** Instructions for the task **
Look for the line containing "x0, x1 = -2.06, 3.6" in the listing below. Retype that line and every subsequent line through the last one, and only those.

** Exercise materials **

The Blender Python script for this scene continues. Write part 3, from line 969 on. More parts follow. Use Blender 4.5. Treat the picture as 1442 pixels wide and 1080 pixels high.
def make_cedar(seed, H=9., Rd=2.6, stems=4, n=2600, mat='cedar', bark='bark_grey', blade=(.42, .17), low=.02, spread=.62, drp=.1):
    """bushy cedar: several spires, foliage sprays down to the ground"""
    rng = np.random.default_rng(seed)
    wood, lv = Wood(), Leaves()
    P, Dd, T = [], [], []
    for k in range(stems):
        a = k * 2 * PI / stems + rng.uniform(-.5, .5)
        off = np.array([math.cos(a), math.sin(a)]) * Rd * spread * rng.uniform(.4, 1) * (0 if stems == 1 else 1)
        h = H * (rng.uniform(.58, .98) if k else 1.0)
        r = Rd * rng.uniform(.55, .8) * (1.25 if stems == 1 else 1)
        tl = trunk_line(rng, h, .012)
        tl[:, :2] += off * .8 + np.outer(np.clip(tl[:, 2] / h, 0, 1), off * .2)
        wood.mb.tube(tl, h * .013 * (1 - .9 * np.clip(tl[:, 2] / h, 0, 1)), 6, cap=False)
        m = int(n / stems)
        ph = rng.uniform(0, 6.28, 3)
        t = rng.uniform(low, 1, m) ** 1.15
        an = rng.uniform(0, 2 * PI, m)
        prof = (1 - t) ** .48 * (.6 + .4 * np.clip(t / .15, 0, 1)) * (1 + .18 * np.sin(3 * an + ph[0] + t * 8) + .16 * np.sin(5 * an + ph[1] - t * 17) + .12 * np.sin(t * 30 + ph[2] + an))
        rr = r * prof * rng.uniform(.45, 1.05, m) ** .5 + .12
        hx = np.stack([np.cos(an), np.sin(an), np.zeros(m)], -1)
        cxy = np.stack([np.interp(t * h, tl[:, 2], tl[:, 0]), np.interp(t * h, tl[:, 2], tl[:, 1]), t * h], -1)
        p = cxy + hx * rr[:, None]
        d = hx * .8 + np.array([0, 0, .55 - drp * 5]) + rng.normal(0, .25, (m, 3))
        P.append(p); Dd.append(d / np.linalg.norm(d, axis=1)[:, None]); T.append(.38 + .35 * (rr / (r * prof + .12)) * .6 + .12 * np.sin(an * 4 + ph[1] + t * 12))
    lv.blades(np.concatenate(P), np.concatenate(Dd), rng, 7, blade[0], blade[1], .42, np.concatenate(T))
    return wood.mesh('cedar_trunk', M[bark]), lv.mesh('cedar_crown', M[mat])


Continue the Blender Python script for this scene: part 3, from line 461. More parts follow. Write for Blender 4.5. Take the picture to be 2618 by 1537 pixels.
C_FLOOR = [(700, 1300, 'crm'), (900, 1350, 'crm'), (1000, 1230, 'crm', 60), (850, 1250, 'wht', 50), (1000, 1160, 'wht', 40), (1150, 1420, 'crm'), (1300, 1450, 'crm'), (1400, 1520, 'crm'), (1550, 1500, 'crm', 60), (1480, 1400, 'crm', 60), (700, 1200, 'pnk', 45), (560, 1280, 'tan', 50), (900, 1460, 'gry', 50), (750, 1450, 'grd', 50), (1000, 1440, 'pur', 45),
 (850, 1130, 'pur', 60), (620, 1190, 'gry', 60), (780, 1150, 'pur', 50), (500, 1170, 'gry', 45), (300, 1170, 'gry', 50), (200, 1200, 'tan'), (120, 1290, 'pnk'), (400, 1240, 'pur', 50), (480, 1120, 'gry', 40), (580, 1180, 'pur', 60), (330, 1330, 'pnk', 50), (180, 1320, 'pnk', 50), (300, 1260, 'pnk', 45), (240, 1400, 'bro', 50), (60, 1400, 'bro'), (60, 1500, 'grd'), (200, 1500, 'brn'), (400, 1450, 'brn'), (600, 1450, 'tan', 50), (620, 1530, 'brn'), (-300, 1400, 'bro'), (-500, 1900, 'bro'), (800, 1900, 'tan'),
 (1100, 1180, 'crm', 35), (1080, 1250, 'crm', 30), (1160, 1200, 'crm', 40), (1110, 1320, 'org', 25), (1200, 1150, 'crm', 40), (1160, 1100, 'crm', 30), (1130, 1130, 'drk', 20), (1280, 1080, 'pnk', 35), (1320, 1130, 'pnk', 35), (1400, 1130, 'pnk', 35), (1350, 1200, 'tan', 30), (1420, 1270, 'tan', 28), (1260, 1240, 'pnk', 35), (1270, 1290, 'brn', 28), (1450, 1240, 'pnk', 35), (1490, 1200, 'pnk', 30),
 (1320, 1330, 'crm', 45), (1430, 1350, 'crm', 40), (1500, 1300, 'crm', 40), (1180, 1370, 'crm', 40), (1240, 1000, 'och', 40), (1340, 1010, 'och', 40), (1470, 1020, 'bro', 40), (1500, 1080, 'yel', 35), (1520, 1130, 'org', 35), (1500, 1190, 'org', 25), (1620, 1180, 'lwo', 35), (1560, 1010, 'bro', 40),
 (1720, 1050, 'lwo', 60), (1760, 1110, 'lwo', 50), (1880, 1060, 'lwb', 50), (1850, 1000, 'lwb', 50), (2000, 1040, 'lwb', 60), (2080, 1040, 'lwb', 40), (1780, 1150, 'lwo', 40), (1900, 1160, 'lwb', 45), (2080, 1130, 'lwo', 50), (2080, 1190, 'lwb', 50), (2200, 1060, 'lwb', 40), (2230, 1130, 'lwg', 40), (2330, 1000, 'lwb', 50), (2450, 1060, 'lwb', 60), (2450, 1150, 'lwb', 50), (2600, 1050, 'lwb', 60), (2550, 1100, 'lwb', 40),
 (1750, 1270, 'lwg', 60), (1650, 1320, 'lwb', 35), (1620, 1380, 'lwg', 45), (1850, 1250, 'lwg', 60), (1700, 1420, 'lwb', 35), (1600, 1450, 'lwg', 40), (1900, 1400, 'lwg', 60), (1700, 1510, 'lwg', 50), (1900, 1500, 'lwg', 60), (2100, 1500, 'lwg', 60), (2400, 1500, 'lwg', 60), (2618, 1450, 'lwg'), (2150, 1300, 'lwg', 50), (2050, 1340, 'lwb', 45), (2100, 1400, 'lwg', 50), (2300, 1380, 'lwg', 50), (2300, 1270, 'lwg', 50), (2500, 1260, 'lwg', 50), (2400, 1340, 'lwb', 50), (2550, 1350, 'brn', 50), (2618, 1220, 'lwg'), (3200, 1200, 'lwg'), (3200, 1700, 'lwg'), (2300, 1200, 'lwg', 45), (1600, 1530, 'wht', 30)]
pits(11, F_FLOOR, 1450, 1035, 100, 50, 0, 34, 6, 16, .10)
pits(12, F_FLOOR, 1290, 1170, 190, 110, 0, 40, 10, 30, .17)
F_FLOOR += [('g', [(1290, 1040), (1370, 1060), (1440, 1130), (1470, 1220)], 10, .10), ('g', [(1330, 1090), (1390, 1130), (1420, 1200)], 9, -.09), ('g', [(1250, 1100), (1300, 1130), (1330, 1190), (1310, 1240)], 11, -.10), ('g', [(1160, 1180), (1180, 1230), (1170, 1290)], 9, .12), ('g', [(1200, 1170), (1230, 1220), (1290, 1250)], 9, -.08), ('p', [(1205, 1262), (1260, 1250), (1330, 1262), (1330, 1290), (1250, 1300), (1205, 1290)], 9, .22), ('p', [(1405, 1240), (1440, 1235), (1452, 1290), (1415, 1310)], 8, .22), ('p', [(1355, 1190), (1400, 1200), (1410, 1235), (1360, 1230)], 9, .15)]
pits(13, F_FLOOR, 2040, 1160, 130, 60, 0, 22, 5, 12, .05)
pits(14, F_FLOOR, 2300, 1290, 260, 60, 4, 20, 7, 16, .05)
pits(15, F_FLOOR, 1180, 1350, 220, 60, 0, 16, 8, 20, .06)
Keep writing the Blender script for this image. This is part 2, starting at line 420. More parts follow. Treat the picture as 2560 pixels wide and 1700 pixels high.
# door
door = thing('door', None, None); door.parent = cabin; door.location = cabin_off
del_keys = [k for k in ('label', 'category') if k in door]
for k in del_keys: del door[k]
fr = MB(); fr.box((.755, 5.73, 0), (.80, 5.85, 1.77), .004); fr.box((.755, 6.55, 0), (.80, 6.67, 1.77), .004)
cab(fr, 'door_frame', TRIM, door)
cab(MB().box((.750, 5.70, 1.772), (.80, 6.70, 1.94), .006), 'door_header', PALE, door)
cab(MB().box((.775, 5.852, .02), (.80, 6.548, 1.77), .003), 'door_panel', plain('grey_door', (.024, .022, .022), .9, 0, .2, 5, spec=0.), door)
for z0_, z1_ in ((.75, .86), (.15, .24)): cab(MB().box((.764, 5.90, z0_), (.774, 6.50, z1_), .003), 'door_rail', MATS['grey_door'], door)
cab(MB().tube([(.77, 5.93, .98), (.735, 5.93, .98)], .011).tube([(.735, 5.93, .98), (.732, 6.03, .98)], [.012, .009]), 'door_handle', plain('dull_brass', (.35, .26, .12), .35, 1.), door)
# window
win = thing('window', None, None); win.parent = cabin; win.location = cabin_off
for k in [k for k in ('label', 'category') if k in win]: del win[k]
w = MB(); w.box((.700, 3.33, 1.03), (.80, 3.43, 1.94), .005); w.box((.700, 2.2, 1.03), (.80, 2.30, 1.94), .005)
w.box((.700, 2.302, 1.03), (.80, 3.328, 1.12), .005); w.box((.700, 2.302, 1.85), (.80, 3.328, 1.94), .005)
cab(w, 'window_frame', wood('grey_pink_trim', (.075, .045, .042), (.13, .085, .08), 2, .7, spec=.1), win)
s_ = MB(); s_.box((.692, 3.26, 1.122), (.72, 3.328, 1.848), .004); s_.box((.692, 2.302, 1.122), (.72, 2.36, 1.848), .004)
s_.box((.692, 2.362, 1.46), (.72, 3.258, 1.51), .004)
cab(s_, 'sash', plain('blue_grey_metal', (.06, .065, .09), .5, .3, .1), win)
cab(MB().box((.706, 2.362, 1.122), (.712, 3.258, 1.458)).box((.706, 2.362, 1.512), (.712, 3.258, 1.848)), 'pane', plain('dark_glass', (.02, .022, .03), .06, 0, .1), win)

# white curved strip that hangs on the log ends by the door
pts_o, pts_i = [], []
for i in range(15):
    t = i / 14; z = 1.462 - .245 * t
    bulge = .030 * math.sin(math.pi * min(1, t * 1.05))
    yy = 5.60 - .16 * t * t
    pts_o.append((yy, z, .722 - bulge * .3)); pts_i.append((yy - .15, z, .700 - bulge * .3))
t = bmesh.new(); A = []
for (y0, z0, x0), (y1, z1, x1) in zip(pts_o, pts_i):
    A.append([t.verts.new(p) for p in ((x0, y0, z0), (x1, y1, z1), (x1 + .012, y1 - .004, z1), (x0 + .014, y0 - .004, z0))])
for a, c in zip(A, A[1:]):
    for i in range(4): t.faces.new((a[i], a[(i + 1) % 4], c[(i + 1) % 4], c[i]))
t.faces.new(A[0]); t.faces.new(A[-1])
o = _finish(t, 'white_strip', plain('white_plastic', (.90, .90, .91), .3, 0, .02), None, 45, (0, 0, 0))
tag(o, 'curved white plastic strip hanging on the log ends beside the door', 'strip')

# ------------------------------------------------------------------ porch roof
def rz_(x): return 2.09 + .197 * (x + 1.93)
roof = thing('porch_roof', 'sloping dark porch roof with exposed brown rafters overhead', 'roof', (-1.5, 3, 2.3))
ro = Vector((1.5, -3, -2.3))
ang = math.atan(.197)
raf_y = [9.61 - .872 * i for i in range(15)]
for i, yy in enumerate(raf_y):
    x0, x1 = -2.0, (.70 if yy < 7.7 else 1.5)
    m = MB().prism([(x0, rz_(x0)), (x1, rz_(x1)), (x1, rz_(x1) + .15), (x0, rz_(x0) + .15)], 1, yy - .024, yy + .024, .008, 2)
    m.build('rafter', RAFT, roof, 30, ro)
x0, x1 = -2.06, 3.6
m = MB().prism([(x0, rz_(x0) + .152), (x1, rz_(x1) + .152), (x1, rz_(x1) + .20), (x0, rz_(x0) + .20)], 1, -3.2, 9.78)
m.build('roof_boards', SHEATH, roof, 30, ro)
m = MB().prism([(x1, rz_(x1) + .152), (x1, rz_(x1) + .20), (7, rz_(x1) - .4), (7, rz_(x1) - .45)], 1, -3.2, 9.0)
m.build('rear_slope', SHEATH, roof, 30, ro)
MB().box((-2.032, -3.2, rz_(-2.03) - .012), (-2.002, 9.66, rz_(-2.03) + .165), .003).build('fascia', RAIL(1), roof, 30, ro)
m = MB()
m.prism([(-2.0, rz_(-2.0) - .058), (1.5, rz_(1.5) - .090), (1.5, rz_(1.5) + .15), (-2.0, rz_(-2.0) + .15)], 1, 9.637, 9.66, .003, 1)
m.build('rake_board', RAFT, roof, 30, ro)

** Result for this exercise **
x0, x1 = -2.06, 3.6
m = MB().prism([(x0, rz_(x0) + .152), (x1, rz_(x1) + .152), (x1, rz_(x1) + .20), (x0, rz_(x0) + .20)], 1, -3.2, 9.78)
m.build('roof_boards', SHEATH, roof, 30, ro)
m = MB().prism([(x1, rz_(x1) + .152), (x1, rz_(x1) + .20), (7, rz_(x1) - .4), (7, rz_(x1) - .45)], 1, -3.2, 9.0)
m.build('rear_slope', SHEATH, roof, 30, ro)
MB().box((-2.032, -3.2, rz_(-2.03) - .012), (-2.002, 9.66, rz_(-2.03) + .165), .003).build('fascia', RAIL(1), roof, 30, ro)
m = MB()
m.prism([(-2.0, rz_(-2.0) - .058), (1.5, rz_(1.5) - .090), (1.5, rz_(1.5) + .15), (-2.0, rz_(-2.0) + .15)], 1, 9.637, 9.66, .003, 1)
m.build('rake_board', RAFT, roof, 30, ro)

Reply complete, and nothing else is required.